Give the data below again exactly as it stands. Omit the pictures.
--- Start of Source excerpt ---
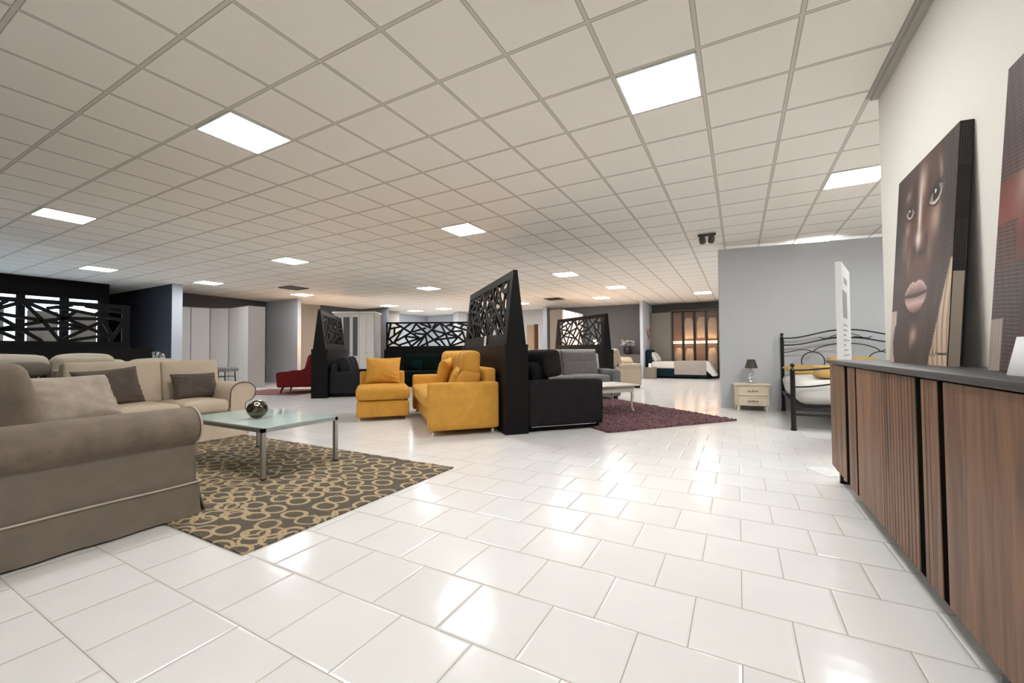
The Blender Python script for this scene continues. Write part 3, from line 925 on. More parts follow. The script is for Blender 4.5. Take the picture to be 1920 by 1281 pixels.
bm = bmesh.new(); tube(bm, [(-3.038 - OX, y - OY, .207 + .002 * math.sin(9 * y)) for y in [.3 + .05 * q for q in range(22)] + [1.395]], .0055, 6)
tube(bm, [(-3.038 - OX, 1.393 - OY, .207), (-5.4 - OX, 1.393 - OY, .207)], .0055, 6)
obj('skirt_piping', bm, M_piping, t)
obj('backrest', W(-5.2, -3.3, .28, .55, .2, .80, bev=.05, seg=4), M_greige, t)
for k, (x0, x1) in enumerate(((-3.34, -4.24), (-4.25, -5.15))):
    obj('seat_cushion', soft(.90, .80, .17, .06, 10, top=.03, loc=((x0 + x1) / 2 - OX, 1.0 - OY, .42), seed=k), M_greige, t)
    obj('back_cushion', soft(.90, .22, .56, .075, 14, front=.03, loc=((x0 + x1) / 2 - OX, .665 - OY, .70), rot=(-15, 0, 180), seed=3 + k, wr=.005), M_greige, t)
def put_pillow(label, w_, h_, th, mat, loc, rz, lean, seed, group=None, roll=0, cat='cushion'):
    o = obj('throw_pillow', pillow_bm(w_, h_, th, seed), mat)
    tag(o, label, cat, group)
    o.matrix_world = Matrix.Translation(loc) @ Matrix.Rotation(R(rz), 4, 'Z') @ Matrix.Rotation(R(-lean), 4, 'X') @ Matrix.Rotation(R(roll), 4, 'Y')
    return o
put_pillow('pale shiny greige pillow lying against the back cushions of the large near sofa', .60, .42, .20, M_greige_lt, (-4.10, 1.13, .49), 112, 28, 5)

# ------------------------------------------------------------------ beige sofa
OX, OY = -5.9, 2.3
t = thing('sofa', 'beige cloth sofa with rolled arm outlined in brown piping behind the glass table', 'sofa', (OX, OY, 0))
obj('base', W(-6.35, -5.50, 1.52, 2.98, .06, .33, bev=.02), M_beige, t)
prof = [(2.81 - OY, .02)] + [(2.96 - OY + .150 * math.cos(R(q)), .535 + .128 * math.sin(R(q))) for q in range(180, -51, -10)] + [(2.99 - OY, .40), (2.985 - OY, .02)]
bm = bmesh.new(); prism(bm, prof, 'x', -6.38 - OX, -5.465 - OX, .010)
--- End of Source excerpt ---
**Output:**
The Blender Python script for this scene continues. Write part 3, from line 925 on. More parts follow. The script is for Blender 4.5. Take the picture to be 1920 by 1281 pixels.
bm = bmesh.new(); tube(bm, [(-3.038 - OX, y - OY, .207 + .002 * math.sin(9 * y)) for y in [.3 + .05 * q for q in range(22)] + [1.395]], .0055, 6)
tube(bm, [(-3.038 - OX, 1.393 - OY, .207), (-5.4 - OX, 1.393 - OY, .207)], .0055, 6)
obj('skirt_piping', bm, M_piping, t)
obj('backrest', W(-5.2, -3.3, .28, .55, .2, .80, bev=.05, seg=4), M_greige, t)
for k, (x0, x1) in enumerate(((-3.34, -4.24), (-4.25, -5.15))):
    obj('seat_cushion', soft(.90, .80, .17, .06, 10, top=.03, loc=((x0 + x1) / 2 - OX, 1.0 - OY, .42), seed=k), M_greige, t)
    obj('back_cushion', soft(.90, .22, .56, .075, 14, front=.03, loc=((x0 + x1) / 2 - OX, .665 - OY, .70), rot=(-15, 0, 180), seed=3 + k, wr=.005), M_greige, t)
def put_pillow(label, w_, h_, th, mat, loc, rz, lean, seed, group=None, roll=0, cat='cushion'):
    o = obj('throw_pillow', pillow_bm(w_, h_, th, seed), mat)
    tag(o, label, cat, group)
    o.matrix_world = Matrix.Translation(loc) @ Matrix.Rotation(R(rz), 4, 'Z') @ Matrix.Rotation(R(-lean), 4, 'X') @ Matrix.Rotation(R(roll), 4, 'Y')
    return o
put_pillow('pale shiny greige pillow lying against the back cushions of the large near sofa', .60, .42, .20, M_greige_lt, (-4.10, 1.13, .49), 112, 28, 5)

# ------------------------------------------------------------------ beige sofa
OX, OY = -5.9, 2.3
t = thing('sofa', 'beige cloth sofa with rolled arm outlined in brown piping behind the glass table', 'sofa', (OX, OY, 0))
obj('base', W(-6.35, -5.50, 1.52, 2.98, .06, .33, bev=.02), M_beige, t)
prof = [(2.81 - OY, .02)] + [(2.96 - OY + .150 * math.cos(R(q)), .535 + .128 * math.sin(R(q))) for q in range(180, -51, -10)] + [(2.99 - OY, .40), (2.985 - OY, .02)]
bm = bmesh.new(); prism(bm, prof, 'x', -6.38 - OX, -5.465 - OX, .010)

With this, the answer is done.